Scratchy Wilson Quotes in The Bride Comes to Yellow Sky
The drummer's tale was interrupted by a young man who suddenly appeared in the open door. He cried: "Scratchy Wilson is drunk, and has turned loose with both hands." The two Mexicans at once set down their glasses and faded out of the rear entrance of the saloon. The drummer, innocent and jocular, answered: “All right, old man. S'pose he has? Come in and have a drink, anyhow."
"You see," he whispered, "this here Scratchy Wilson is a wonder with a gun a perfect wonder—and when he goes on the war trail, we hunt our holes—naturally. He’s about the last one of the old gang that used to hang out along the river here. He's a terror when he’s drunk. When he’s sober he's all right—kind of simple—wouldn't hurt a fly—nicest fellow in town. But when he's drunk—whoo!"

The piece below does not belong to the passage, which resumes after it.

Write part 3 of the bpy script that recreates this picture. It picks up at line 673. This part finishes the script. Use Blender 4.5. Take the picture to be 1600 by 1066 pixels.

A man in a maroon-colored flannel shirt, which had been purchased for purposes of decoration, and made principally by some Jewish women on the East Side of New York, rounded a corner and walked into the middle of the main street of Yellow Sky. In either hand the man held a long, heavy, blue-black revolver. Often he yelled, and these cries rang through a semblance of a deserted village, shrilly flying over the roofs in a volume that seemed to have no relation to the ordinary vocal strength of a man. It was as if the surrounding stillness formed the arch of a tomb over him. These cries of ferocious challenge rang against walls of silence. And his boots had-red tops with gilded imprints, of the kind beloved in winter by little sledding boys on the hillsides of New England.
There was a silence. Potter's mouth seemed to be merely a grave for his tongue. He exhibited an instinct to at once loosen his arm from the woman’s grip, and he dropped the bag to the sand. As for the bride, her face had gone as yellow as old cloth. She was a slave to hideous rites, gazing at the apparitional snake.
He was stiffening and steadying, but yet somewhere at the back of his mind a vision of the Pullman-floated, the seagreen figured velvet, the shining brass, silver, and glass, the wood that gleamed as darkly brilliant as the surface of a pool of oil—all the glory of the marriage, the environment of the new estate.
He was like a creature allowed a glimpse of another world. He moved a pace backward, and his arm, with the revolver, dropped to his side.